Posts tagged ‘everyday life’
a marvel in stainless steel technology. each car weighs about seventy two thousand pounds. it uses a wabco air supply and brake system. each car costs one million two hundred fifteen thousand four hundred and sixty six dollars. there are five cars in a number four train so in total, the train costs about six million seventy seven thousand three hundred and thirty dollars. and this piece of shit is all yours for 2.50.
in that wishy washy time between winter and spring, i prefer beaver as opposed to fox or alligator or eagle. beaver has a certain je nous se qua about it. you know, the way it nibbles on your skin when the wind blows through the buildings at fifteen miles an hour. or sometimes, when i’m at home and after i’ve taken a shower, instead of using a towel, i use the beaver. it’s keeps me warm. i can spend the whole day in the beaver.

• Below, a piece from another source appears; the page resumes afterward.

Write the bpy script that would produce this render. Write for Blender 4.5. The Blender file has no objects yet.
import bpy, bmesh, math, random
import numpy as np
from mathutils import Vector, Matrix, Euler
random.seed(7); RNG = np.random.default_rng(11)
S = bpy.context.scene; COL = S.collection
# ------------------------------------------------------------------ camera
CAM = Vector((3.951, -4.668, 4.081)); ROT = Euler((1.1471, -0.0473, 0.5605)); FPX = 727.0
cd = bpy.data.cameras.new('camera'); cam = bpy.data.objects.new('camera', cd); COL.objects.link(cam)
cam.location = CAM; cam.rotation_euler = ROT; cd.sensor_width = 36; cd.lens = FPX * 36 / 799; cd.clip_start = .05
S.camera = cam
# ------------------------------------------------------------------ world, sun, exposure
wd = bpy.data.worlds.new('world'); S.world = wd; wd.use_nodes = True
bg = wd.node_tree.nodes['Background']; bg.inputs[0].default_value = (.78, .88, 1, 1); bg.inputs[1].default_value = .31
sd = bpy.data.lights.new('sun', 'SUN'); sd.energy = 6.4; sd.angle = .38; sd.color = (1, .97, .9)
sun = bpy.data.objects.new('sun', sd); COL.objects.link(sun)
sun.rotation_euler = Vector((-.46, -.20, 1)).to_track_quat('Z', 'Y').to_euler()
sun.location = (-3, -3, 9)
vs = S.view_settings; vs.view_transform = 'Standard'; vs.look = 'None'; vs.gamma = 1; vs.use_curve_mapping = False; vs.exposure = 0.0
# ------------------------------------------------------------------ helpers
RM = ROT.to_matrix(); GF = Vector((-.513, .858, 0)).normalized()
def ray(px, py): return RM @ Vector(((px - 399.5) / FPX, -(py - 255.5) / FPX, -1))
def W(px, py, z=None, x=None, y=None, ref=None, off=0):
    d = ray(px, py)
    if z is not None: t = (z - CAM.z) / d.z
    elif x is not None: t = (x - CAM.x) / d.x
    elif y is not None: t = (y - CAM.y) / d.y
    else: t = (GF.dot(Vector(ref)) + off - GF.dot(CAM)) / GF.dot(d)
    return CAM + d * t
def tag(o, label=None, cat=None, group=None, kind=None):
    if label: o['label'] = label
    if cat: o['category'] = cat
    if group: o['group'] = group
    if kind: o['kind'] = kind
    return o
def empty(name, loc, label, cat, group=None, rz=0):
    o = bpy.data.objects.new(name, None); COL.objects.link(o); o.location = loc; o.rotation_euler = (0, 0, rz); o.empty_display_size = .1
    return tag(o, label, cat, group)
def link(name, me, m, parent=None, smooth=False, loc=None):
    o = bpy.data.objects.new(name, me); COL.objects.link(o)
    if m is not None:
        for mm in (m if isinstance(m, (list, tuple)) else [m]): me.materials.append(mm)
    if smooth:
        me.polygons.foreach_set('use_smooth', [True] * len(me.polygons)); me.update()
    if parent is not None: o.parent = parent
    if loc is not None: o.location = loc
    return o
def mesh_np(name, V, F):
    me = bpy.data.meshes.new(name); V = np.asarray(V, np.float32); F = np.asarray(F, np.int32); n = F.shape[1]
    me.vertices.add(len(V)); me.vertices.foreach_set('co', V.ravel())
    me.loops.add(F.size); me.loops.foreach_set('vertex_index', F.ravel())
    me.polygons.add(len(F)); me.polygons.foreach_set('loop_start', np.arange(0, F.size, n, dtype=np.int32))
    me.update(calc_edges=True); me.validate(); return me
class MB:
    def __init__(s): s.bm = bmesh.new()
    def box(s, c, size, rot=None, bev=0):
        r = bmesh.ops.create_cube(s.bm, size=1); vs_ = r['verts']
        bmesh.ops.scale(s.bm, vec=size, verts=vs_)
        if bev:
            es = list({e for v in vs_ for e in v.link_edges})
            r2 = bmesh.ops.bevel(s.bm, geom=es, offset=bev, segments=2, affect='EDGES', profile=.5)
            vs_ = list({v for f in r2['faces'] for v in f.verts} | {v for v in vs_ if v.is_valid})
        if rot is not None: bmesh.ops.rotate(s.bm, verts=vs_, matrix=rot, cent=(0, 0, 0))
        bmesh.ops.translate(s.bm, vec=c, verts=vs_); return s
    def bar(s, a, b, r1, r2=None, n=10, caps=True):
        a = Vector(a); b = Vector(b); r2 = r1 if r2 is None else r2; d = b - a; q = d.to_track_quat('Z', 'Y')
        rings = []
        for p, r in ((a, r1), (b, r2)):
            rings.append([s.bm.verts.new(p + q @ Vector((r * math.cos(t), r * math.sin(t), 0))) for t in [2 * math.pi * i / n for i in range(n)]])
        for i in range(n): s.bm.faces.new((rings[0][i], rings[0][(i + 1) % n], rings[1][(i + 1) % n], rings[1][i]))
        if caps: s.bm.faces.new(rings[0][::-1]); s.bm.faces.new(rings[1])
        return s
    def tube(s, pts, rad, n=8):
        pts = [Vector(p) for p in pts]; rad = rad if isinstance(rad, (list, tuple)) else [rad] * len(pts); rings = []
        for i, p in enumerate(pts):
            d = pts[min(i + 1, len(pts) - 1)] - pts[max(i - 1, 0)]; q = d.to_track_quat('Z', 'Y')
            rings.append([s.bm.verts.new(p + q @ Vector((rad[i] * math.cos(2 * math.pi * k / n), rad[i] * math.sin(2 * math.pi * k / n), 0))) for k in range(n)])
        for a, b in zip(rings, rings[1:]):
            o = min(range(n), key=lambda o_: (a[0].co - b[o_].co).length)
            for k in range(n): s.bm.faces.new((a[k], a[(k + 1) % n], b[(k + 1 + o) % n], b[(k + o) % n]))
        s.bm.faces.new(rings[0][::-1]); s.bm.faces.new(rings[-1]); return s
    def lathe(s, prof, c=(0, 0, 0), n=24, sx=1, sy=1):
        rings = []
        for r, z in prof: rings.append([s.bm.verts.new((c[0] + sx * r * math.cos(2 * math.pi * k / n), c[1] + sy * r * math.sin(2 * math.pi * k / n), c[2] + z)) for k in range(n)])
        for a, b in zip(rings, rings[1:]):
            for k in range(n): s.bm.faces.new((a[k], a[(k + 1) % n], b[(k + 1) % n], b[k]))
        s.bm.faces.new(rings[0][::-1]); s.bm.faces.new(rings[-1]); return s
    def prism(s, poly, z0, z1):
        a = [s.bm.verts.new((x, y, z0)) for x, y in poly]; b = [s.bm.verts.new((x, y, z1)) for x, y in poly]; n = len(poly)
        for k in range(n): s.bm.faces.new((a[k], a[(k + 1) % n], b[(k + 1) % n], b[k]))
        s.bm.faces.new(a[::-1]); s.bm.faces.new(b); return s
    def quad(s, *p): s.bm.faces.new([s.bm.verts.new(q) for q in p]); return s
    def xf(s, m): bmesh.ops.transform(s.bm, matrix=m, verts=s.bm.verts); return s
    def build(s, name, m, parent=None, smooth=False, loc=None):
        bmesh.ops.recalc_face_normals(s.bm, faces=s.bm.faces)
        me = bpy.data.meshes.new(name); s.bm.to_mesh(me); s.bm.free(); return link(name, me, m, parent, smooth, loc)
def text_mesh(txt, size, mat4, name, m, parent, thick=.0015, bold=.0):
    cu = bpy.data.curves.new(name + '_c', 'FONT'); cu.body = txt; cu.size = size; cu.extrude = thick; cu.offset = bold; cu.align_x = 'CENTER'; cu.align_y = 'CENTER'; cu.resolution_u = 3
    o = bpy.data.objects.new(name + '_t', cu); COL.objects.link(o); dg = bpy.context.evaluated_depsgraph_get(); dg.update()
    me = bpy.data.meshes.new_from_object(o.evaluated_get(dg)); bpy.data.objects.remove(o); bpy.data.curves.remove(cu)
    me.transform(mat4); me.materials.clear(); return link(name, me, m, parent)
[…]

i was never really a lights man. but it’s the only one that doesn’t give me the shakes when i’m off it for a few hours. i grew up on hontashan before coming here so i’m used to smoking straight nicotine. i grew up smoking that since i was maybe ten or so. everyone was doing it. that’s what you did. over here, it’s a little bit like that but i think the young ones do it just to be cool. do some fucking labor in a farm for a few months. live in a place where food is rationed. then you can start smoking at whatever damn age you please.
the toughest part about ginger root is making sure it’s the real deal. the american stuff is alright but the real ginger comes from larnalkas. it’s a small island a few miles off the coast of chile. the only thing capable of growing there is the most powerful ginger in the world. i went there a few times. you can hire a guide to take you. the guide has a rope attached to his torso and he swims across with you in a rowboat behind. you have to make sure you bring a paddle though because if your guide goes down, the current will sweep you through the hexiboric current before you even know to try and swim back yourself.
when i was born, my mom told me that i had a lot to say. i don’t know whether that’s true or not but i know for a fact that kids don’t really speak in at least the first few months of life in a language that you and i recognize. it’s more like cooing and crying and screaming. so i’m not sure whether she was talking about that as opposed to some possible delusion she had. i think that’s a fair question, because people know, you and i know at least, that these kind of things get passed down.